Patmos is now a retreat for wealthy Europeans and Americans who have built villas with 180-degree views of the sea, but the simplicity and piety of the people of the island help to maintain the quiet and reserve one associates with places of pilgrimage. On Sunday mornings commerce halts as, in round white Greek Orthodox churches, women pray in the outer porch while men mingle and, inside, bearded priests in golden robes chant and move about with incense.
For anyone whose spiritual roots lie in the Judeo-Christian tradition, travel to the eastern Mediterranean in the spirit of pilgrimage provides a significant connection with those roots. Spiritual texts come alive when one climbs the same rocks, walks the same dirt paths that the 4 writers of those works trod. And not only antiquity springs to life. After one has touched the cleft in the rock or climbed the hills of Patmos, one can no longer hear the final majestic chorus of Handel’s Messiah (“Worthy is the Lamb that was slain”, taken from the Book of Revelation) as simply a work of musical genius. It becomes as well an expression of faith.

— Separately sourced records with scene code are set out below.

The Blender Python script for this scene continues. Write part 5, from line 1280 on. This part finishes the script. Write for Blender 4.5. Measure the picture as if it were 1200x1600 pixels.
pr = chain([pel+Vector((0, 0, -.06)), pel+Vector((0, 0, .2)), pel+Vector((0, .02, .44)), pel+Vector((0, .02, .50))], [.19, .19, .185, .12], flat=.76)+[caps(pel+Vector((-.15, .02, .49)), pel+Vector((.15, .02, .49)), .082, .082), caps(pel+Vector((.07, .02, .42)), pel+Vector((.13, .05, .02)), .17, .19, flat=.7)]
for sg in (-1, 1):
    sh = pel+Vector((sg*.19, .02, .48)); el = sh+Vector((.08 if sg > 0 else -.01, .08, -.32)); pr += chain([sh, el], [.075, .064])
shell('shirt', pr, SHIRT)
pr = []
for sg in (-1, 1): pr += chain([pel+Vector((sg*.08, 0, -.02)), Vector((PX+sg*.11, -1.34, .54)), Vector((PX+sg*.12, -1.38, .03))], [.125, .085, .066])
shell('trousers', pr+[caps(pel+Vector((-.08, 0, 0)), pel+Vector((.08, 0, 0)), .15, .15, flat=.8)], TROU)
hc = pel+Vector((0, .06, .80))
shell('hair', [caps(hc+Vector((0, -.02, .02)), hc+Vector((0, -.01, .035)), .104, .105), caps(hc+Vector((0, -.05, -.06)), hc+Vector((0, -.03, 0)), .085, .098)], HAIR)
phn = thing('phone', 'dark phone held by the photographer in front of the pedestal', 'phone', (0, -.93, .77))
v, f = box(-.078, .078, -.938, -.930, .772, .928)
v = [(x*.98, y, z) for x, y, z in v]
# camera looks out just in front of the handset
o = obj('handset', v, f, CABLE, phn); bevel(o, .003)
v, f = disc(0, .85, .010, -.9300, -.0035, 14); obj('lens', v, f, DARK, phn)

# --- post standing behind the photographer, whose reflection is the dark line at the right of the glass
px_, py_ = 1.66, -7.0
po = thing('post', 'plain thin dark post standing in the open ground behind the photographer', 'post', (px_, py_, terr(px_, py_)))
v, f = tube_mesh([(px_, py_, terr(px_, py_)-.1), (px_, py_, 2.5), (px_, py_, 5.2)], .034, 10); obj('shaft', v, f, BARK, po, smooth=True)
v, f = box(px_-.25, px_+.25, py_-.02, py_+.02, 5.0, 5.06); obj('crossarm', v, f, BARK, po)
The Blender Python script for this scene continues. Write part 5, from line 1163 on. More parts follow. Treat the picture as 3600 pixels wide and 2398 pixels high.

When John wrote about weeping and mourning, he could have been writing about today
To be a pilgrim in Patmos is also to be aware that not far from here, life is not so tranquil. Here, as darkness descends upon the island and you listen to the far-away wail of the sea-birds and smell the warm, salty Mediterranean air, you know that on the mainland some miles to the east there is war and poverty and suffering on a scale hardly envisioned by the writer of the Book of Revelation. When he wrote about weeping and mourning, he could have been writing about today.